I reminded my chiropractor I couldn’t come on Thursday nights as I am going to Te Reo classes. “Oh yes”, she remembered, “hows that going? Is it coming back to you from when you were young?” I smiled. “Not really, my Dad was Croatian-Lebanese, and my Mum was Irish, so we never spoke Te Reo at home.” She was a little embarrassed and said she expected people were confused and I probably have it happen all the time. Funny how we need to have a tag.

I arrive home after another scorcher of a day and sink into my favourite lounge chair with a magazine on my lap. I only need to read a few lines before I know will slip into a nice comfortable nap when Wheriko, who is sitting beside me intently writing in her lined exercise book, begins to hum quietly, and its just enough for me to look over. “What are you writing?” I ask.

“Well, Nanny, she starts, I am planning my birthday. Its in 5 days and I have so much to organise. We had a meeting…” she goes on.”Who had a meeting?” I ask, intrigued as to what is going to happen at this auspicious birthday. “Well, Me and Kahu, (who is 7) and Tai, (who is 4) and Kaea, (who is 1)…she continues,  were working out what kind of music we should have at the party”. “Ohhh, and what did Kaea think?” I ask, smiling at just what a one year old would have chosen.

Kids at Calendula

We went to Calendula cottage for lunch, much to the delight of the children.

“Well, Wheriko looks up from her notes, Kaea and Tai didn’t stay for the actual meeting because they got bored waiting, while Kahu and I were getting ready for the meeting…”

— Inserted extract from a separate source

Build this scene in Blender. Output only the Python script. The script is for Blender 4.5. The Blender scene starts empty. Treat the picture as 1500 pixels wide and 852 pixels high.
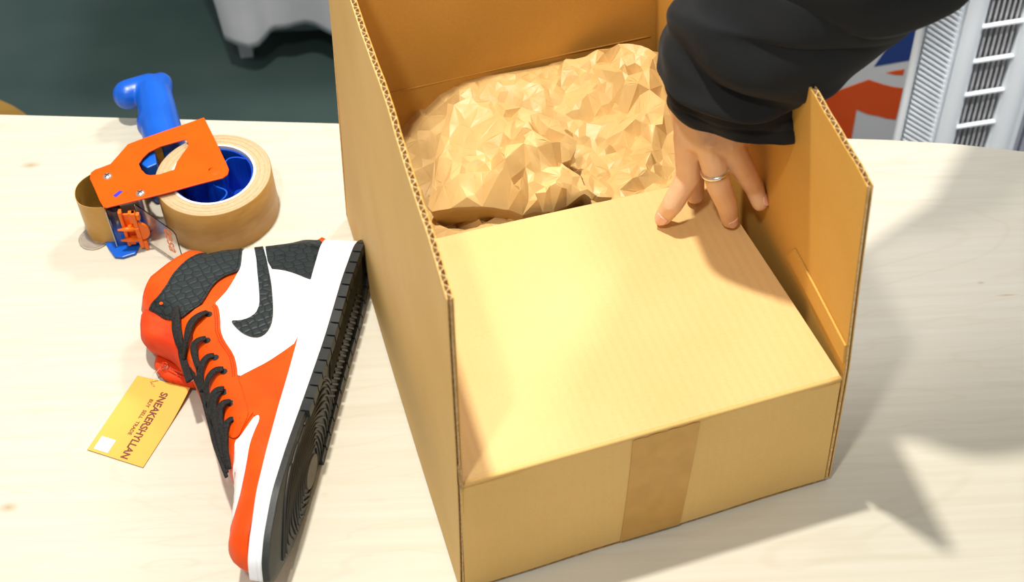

I chuckled to my self imagining the two older girls preparing as if for a real board meeting while the two young ones had more pressing matters, like how they should stack the seventeen matchbox cars Tai had into a box and still be able to close the lid.

“So what did you decide?” I ask, now not terribly interested as my lids slip down and I begin to drift off as she explains. They first discussed what music the cousins, Milan, (who is 9), and Lagi,( 6), Marie, ( 8) and Tui, (5) might choose if they had been at the meeting. I doze for a few minutes and stir as she is still rabbiting on about music called ‘marmalade’. “Is that a kind of ‘Jam’?”, I ask. Wheriko looks over at me, unsure at what I mean and at my mischievous smile, rolls her eyes. “Nannnnnyyyy”.

Wheris bday

Birthday cake to die for. Simone made about seven layers and each of a different colour, so when cut, a rainbow effect delighted the children and amazed the adults!